Wednesday, November 02, 2005

Hutchins and stuff

Hey everybody, until about three months ago, I lived four inches north of page 37.

I am still making sense of the computation/representation/implementation framework. I am interested in thinking about how this framework could be applied to other technical and information processing environments. So, computation happens through a series of interconnecting constraints—systems of measurement and calculation that impose structure onto a phenomenon. Anyone hearing Fleck in this? And, I like how each system of navigation relies on its own system of “affordances,” and how the use of these affordances literally reorients one’s entire perception of the world. Hutchins is making me think that it’s best if affordances and schemas aren’t the same thing (as I was postulating in my previous blog). It’s not that we can’t conceive of them this way. The pieces still fit on a larger scale. But, I think to collapse these two concepts is to flatten the terminology. Affordances (such as landmarks for one group, and stars and conceptualized islands for another) create a way to perceive the world and understand relationships between objects in that world (to build schemas). I want to keep things just like that. Nobody mess that up, okay? I just folded that up all tidy. I don’t want it wrinkled.

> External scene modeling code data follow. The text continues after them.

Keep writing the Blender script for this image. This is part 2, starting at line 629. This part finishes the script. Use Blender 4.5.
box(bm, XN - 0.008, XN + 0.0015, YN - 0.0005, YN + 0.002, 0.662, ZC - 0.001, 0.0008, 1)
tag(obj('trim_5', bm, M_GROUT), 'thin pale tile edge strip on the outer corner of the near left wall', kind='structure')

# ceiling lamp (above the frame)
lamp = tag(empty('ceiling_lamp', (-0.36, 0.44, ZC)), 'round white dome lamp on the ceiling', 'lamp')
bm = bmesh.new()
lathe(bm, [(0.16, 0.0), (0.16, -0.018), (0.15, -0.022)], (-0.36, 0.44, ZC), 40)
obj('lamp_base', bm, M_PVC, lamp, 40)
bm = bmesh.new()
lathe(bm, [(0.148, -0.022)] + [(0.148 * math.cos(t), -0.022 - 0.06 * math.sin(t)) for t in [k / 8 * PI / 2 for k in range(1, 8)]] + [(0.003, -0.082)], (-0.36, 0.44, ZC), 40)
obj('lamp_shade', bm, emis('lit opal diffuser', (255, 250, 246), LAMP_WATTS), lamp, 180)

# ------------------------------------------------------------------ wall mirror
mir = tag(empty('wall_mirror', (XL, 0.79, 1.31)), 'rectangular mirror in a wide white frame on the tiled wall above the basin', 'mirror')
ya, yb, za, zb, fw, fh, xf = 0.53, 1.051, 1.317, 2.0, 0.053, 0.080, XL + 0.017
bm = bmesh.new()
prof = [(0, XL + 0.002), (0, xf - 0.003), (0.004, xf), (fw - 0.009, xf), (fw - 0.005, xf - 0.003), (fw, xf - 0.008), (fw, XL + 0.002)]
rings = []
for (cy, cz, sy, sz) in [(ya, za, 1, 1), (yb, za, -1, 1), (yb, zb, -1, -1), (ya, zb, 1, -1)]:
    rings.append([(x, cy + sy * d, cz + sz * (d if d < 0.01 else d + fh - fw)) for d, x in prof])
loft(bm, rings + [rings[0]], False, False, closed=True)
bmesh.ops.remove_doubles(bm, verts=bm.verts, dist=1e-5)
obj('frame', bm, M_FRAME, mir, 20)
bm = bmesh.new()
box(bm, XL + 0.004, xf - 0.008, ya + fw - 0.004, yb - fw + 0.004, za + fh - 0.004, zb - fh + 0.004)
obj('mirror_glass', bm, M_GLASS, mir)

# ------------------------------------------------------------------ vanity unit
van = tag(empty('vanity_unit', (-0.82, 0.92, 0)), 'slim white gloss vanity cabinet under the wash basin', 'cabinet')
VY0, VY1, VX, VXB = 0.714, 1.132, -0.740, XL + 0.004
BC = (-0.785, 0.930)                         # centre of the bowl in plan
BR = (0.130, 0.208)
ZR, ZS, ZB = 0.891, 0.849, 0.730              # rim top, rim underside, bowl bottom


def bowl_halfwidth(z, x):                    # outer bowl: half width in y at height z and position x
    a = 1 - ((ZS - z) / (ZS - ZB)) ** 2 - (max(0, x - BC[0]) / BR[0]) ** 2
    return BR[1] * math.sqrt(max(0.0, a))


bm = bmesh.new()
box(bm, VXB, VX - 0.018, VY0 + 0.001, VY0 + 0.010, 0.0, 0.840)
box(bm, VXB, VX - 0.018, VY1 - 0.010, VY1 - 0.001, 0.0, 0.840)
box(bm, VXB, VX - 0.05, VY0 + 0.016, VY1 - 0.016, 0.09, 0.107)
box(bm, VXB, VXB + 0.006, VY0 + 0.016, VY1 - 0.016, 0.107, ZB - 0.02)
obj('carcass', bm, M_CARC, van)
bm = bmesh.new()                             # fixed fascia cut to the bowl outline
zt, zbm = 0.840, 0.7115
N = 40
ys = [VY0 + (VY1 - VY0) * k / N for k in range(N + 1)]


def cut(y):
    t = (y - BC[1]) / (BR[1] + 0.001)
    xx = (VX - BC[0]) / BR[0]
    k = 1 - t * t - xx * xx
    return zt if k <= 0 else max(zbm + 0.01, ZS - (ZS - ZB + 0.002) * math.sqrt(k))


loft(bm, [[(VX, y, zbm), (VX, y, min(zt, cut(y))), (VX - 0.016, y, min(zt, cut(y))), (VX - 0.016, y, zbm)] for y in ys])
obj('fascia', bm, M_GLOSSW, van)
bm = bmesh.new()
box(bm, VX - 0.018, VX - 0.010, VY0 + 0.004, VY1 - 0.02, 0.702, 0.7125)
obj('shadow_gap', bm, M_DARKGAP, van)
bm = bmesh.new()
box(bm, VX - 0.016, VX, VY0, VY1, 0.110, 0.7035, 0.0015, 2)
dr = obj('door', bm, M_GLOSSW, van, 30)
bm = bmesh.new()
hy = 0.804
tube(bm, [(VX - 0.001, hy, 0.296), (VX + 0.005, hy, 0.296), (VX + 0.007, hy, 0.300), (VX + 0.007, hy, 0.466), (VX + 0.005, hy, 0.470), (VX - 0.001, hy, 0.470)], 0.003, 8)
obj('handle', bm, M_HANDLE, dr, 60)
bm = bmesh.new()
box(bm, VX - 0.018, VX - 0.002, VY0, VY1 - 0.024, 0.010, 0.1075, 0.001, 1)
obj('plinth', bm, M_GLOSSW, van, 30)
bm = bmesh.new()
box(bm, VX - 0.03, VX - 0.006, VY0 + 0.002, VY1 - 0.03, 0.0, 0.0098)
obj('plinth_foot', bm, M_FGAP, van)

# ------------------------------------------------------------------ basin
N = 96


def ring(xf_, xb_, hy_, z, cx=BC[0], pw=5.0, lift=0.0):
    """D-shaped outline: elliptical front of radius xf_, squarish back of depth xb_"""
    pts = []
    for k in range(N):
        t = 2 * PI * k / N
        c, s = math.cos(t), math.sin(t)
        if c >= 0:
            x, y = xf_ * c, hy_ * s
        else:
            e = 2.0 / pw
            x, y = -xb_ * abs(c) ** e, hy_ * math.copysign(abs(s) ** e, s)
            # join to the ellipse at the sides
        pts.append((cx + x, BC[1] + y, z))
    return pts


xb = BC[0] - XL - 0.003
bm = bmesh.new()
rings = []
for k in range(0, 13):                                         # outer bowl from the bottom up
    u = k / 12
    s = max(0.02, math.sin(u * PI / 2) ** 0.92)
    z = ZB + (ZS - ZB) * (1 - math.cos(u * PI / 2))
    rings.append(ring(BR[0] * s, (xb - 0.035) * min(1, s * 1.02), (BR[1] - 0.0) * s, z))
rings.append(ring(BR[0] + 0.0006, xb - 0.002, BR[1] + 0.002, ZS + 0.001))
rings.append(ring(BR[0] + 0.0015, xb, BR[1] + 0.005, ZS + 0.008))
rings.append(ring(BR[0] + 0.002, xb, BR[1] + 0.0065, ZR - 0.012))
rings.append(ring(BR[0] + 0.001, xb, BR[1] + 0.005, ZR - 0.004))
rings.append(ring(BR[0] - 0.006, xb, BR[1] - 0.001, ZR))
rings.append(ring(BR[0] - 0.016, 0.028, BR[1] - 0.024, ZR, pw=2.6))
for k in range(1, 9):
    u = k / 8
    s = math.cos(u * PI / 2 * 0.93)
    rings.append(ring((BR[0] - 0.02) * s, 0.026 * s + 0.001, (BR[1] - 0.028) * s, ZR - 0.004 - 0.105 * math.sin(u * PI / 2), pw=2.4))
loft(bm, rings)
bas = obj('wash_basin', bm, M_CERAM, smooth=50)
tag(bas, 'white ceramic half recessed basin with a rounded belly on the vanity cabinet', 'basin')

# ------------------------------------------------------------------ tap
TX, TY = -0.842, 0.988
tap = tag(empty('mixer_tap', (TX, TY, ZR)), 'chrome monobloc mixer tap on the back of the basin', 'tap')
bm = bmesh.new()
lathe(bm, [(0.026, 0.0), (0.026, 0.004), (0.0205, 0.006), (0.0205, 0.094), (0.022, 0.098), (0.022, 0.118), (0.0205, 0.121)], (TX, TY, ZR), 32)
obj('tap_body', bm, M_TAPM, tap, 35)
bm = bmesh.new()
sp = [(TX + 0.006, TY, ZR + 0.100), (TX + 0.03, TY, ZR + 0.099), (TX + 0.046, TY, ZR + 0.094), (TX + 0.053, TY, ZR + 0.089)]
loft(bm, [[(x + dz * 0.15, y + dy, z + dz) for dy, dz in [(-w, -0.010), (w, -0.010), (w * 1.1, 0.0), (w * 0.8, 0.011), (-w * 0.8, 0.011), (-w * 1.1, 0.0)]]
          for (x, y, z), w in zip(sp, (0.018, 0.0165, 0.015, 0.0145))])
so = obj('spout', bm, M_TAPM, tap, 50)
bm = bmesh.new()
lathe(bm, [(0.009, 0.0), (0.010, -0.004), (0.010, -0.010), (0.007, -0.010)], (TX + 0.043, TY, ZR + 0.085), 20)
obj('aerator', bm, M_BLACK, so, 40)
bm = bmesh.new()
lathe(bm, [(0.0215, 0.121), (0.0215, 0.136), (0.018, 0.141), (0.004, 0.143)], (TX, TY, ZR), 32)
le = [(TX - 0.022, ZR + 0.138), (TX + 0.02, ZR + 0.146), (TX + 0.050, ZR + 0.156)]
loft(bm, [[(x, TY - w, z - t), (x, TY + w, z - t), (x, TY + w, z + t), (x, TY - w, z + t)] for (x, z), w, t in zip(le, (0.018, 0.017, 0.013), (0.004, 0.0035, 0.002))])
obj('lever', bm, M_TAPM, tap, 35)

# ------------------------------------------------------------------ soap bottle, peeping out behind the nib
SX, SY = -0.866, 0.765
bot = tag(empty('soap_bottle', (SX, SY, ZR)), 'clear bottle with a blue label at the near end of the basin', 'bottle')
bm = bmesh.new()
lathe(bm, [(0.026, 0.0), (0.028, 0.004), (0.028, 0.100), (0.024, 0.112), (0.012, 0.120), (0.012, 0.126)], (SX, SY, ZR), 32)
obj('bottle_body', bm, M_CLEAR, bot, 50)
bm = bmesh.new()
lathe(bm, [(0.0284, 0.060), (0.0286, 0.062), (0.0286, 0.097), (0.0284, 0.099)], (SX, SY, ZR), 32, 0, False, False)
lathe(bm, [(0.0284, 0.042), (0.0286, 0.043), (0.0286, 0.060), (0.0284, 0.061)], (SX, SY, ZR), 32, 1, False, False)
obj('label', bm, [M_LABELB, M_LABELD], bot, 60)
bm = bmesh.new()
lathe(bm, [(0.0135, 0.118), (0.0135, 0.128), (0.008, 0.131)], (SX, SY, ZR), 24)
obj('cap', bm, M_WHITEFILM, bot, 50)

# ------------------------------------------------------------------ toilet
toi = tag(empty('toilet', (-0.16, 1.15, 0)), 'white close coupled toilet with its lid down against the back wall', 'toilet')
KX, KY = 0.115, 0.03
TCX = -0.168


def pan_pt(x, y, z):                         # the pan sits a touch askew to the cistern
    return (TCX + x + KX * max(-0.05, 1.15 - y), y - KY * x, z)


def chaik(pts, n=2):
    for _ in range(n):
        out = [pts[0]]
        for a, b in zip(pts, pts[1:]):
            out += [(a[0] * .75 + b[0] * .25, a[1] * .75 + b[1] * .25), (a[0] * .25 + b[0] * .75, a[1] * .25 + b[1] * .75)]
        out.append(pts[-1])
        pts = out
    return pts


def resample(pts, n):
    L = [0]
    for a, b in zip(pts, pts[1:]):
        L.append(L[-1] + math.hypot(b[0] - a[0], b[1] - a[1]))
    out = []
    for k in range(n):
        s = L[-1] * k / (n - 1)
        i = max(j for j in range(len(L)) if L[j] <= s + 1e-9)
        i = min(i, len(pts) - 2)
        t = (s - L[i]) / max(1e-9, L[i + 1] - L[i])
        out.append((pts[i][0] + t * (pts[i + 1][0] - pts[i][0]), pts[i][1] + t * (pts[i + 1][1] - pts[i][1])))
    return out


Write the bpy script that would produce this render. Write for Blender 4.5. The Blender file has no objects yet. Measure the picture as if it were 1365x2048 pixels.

One more thought: I would like to share my favorite moment in the text, which happens when Hutchins describes to the "conceptual blind spot”: From page 79:

"[the western representation] contains some very powerful assumptions about the relation of the problem solver to the space in which the problem is being solved. First, it requires a global representation of the locations of the various pieces of land relative to each other. In addition, it requires a point of view relative to that space which we might call the "bird's-eye" view. The problem solver does not (and cannot without an aircraft) actually assume this relation to the world in which the problem is posed...as soon as [a Western navigator] leans over his chart, he is no longer conceptually on the boat; he is over the sea surface, looking down on the position of his craft in a representation of the real local space."

Wow. Could we ask for a better example of the god-trick of science/technology and the "shift" described by standpoint epistemology? (discussed in another blog entry).

4 Comments:

Blogger Alison said...

MDL,
I'm glad someone else is pondering over computation/representation/implementation
So if computation is representational state and representational media then is implementation the use of those states and media? Is that it?

Requesting some navigation here.

9:31 AM  
Blogger Alison said...

MDL,
I'm glad someone else is pondering over computation/representation/implementation
So if computation is representational state and representational media then is implementation the use of those states and media? Is that it?

Requesting some navigation here.

9:31 AM  
Blogger gfp said...

First, I am totally jealous that you were in the Northwest. Second, I think you did a great job of "situating" affordances and schemas. I have a feeling, though, that someone will soon come along and mess up your clean little concept....that's what cognitive science is all about, isn't it?

Greg

2:10 PM  
Blogger Jim said...

Okay, I buy the difference between affordances and schemas. But I'm still wondering if schemas can be used as affordances.

I think I agree with your distinction, and I like the idea that affordances are sort of combined to form schemas. But what if a bunch of people (say, a navigation crew?) share some similar schemas? Can those become affordances?

You might want to get your iron out...I see some wrinkles.